Prayer
This is the second in a series of five posts about How to Enjoy God, the book we are reading together as a club this break. For more on the book, or to read for yourself, click here. Johanna’s first post is in our archives. Check back each Saturday for another report from our blog team.

I think many Christians (including myself) tend to artificially concatenate an answered prayer with an enjoyment of God. However, this week’s reading from How to Enjoy God caused me to deeply reevaluate this rather intuitive pair of experiences and to begin to view them from God’s perspective instead of my own. In particular, I want to consider the specific aspect of God’s incarnation and how it relates to enjoyment, since this is definitely what touched me most this week. God’s incarnation turns out to be something profoundly related to a healthy, genuine prayer life.

First of all, I really loved the opening of chapter three, which sets an important groundwork for fully appreciating Christ’s incarnation. It is very difficult, from a humanly religious point of view, to understand that our worship and service to God should have an internal source. In everyday interaction with people, we are constantly objectifying, seeing others as entities separate from ourselves with which we must communicate. I think that this fact of life has unfortunately colored a great deal of Christian worship. We objectify God, seeing Him as a somewhat distant entity to Whom we must direct our prayers and petitions. In radical opposition to this religious tendency, chapter three points out that God is inside His believers – specifically, He is the life-giving Holy Spirit which has been mingled with our human spirit. Because of this, we need to stop objectifying God and start subjectifying Him, realizing that our enjoyment of Him should not stem from directing content towards Him, but instead by allowing Him to fill our being more and more with Himself. Though I had heard some of these facts before, I really enjoyed reading them again.
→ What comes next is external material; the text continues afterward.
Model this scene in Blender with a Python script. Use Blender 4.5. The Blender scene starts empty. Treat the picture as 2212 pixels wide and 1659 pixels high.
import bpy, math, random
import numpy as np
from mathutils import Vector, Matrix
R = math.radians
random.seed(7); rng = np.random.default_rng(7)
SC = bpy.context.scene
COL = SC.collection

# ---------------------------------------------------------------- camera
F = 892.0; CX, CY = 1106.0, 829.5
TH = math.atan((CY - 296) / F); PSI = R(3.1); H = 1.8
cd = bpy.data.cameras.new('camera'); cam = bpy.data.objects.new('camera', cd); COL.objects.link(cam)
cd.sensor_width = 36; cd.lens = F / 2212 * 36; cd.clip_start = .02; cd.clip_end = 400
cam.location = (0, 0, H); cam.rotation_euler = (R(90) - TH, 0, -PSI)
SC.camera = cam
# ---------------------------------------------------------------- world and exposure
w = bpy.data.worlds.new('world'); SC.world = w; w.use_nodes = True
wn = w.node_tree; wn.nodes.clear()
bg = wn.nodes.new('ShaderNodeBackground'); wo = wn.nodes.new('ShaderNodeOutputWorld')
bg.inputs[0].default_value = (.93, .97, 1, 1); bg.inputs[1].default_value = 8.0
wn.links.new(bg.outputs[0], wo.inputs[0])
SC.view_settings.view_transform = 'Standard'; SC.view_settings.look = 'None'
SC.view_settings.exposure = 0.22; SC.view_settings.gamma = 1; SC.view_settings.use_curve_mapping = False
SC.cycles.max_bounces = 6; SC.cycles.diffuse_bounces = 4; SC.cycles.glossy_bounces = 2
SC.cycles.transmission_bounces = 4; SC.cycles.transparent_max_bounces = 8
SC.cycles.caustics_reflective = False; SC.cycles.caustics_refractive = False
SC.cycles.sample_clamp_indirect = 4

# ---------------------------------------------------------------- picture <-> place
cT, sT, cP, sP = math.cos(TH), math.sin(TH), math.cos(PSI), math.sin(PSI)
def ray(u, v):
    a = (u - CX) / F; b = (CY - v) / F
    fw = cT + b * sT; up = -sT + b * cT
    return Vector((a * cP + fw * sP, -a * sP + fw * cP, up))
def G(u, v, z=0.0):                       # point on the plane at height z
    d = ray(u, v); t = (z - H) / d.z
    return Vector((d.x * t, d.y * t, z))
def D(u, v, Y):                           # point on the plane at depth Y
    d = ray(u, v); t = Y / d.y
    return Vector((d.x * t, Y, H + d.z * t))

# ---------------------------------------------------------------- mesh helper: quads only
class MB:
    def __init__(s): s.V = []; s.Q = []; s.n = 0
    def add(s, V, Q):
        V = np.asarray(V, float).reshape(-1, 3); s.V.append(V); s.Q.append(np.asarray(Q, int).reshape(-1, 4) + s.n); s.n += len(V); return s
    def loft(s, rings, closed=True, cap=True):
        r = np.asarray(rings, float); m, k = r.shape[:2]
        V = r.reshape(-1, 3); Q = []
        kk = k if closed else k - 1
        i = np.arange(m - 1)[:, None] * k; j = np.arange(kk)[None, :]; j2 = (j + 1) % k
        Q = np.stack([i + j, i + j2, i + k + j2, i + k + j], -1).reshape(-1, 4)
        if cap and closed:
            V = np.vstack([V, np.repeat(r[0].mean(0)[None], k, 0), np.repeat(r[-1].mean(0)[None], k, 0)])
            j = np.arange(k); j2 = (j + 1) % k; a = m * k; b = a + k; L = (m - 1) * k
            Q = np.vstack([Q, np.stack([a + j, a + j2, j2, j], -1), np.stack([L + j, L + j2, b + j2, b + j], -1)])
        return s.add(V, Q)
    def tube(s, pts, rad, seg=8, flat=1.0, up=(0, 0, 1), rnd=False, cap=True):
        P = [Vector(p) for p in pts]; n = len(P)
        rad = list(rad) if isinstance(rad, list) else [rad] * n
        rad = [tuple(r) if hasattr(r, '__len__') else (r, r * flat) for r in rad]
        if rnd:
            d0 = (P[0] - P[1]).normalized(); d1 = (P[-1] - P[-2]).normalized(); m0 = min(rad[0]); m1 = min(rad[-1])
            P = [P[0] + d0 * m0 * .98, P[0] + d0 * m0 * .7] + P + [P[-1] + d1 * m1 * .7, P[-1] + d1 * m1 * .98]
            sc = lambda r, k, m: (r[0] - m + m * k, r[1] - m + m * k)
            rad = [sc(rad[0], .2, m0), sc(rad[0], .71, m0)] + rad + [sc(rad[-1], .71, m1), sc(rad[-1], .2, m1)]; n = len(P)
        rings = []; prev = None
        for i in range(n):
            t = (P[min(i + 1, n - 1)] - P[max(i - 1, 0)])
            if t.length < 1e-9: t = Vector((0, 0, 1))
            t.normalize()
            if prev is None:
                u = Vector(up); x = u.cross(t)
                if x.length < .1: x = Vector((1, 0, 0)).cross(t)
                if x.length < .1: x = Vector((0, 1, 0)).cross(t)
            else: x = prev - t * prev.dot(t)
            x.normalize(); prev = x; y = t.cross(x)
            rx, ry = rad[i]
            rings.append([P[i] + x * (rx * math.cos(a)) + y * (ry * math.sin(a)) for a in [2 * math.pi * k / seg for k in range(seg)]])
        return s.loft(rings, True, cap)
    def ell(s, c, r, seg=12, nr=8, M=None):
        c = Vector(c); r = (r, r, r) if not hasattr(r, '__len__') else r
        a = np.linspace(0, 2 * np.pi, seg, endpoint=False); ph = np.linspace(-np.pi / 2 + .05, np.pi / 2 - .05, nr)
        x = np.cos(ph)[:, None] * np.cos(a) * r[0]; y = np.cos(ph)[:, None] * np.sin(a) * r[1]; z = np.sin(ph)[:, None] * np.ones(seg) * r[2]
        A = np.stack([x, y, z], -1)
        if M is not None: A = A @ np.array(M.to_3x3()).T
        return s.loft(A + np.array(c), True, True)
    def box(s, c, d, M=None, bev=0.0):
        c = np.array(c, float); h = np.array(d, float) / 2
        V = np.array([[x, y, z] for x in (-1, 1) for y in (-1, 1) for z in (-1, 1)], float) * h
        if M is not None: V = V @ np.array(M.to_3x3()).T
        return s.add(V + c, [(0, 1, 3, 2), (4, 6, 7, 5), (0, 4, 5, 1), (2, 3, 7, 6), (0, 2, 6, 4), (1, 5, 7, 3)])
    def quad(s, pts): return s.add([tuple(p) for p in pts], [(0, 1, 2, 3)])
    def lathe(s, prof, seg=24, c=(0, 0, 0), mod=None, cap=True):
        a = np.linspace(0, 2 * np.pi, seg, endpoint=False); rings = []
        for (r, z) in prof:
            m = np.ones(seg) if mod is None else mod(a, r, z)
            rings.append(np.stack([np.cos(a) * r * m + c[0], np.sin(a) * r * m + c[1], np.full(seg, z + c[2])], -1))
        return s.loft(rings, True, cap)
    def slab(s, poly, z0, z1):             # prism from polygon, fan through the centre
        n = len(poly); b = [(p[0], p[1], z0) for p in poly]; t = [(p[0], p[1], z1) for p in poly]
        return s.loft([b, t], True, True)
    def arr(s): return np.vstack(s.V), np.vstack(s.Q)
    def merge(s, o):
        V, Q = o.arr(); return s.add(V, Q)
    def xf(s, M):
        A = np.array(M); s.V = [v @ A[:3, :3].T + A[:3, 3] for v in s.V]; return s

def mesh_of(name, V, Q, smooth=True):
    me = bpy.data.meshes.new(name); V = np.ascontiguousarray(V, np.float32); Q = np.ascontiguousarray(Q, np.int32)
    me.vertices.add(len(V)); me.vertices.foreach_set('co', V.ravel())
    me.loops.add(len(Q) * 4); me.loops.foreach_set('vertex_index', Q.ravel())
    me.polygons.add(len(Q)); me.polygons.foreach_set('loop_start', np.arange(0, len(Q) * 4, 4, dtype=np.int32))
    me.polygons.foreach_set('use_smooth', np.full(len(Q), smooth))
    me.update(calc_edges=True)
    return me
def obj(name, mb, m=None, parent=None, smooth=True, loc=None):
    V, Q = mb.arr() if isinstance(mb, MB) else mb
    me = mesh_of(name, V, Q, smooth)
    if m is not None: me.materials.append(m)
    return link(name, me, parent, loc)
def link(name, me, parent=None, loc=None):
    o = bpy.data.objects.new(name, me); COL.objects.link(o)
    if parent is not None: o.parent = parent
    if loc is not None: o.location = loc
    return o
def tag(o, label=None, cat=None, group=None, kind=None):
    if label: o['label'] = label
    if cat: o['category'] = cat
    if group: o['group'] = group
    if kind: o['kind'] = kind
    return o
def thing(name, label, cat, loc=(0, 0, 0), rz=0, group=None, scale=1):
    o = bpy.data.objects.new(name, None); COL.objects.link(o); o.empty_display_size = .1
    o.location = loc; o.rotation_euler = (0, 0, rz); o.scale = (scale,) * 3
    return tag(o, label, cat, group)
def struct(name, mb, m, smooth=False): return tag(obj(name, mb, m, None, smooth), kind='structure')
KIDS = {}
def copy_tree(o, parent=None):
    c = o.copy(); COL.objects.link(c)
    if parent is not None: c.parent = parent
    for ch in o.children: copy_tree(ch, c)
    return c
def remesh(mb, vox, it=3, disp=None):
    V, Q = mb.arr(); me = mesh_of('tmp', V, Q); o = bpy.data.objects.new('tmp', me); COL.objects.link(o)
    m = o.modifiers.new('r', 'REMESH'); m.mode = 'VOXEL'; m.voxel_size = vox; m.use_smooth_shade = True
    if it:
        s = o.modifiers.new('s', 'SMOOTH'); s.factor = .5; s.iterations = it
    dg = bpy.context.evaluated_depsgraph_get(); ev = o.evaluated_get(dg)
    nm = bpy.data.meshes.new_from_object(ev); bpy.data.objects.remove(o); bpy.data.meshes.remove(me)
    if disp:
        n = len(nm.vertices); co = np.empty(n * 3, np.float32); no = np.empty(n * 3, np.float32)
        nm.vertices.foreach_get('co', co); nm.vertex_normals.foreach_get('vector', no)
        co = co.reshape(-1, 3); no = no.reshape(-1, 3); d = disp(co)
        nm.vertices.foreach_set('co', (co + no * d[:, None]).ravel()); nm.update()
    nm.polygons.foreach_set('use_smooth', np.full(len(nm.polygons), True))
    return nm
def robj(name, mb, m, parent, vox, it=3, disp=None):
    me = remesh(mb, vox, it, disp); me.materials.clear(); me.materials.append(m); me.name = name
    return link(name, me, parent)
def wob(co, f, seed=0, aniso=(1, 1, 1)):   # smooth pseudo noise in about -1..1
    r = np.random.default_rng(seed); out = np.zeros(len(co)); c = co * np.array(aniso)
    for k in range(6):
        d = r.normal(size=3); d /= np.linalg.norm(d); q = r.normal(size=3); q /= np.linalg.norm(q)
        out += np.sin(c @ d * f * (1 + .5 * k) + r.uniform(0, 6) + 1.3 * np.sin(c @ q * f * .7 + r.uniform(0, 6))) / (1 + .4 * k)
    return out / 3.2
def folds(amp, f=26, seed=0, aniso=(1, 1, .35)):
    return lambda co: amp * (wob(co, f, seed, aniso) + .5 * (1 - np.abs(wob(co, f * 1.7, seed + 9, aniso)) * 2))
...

Now on to incarnation in chapter four. When God was incarnated as the man Jesus Christ, He existed as the epitome of a human being fully mingled with God. He was fully a man, but a man so saturated with divinity that He was also fully God. In our daily lives, we as Christians can apply the principle of incarnation as a way of enjoying God. I like how this ties in so directly with our proper method of subjectified prayer. When we pray, we must realize that the God in us is also praying, and that His desires should be the ones that are manifested in our prayers. If I pray from my mind about something, this is an example of me directing a desire towards God, instead of letting God lead me inwardly regarding what to pray based on His desires. By praying properly, we can engage the principle of incarnation by allowing the divine element (God within us, just as it was within Christ) to operate and spread. Because of this chapter, I think I finally understand what it means for God to be manifested in the flesh. Of course this is Jesus, but it is also every Christian who allows God to move him and operate in him – every Christian who applies the principle of incarnation to be essentially a little representation of Christ (God incarnated) on the earth. This really struck me, and I’m glad that it has helped my understanding come full circle.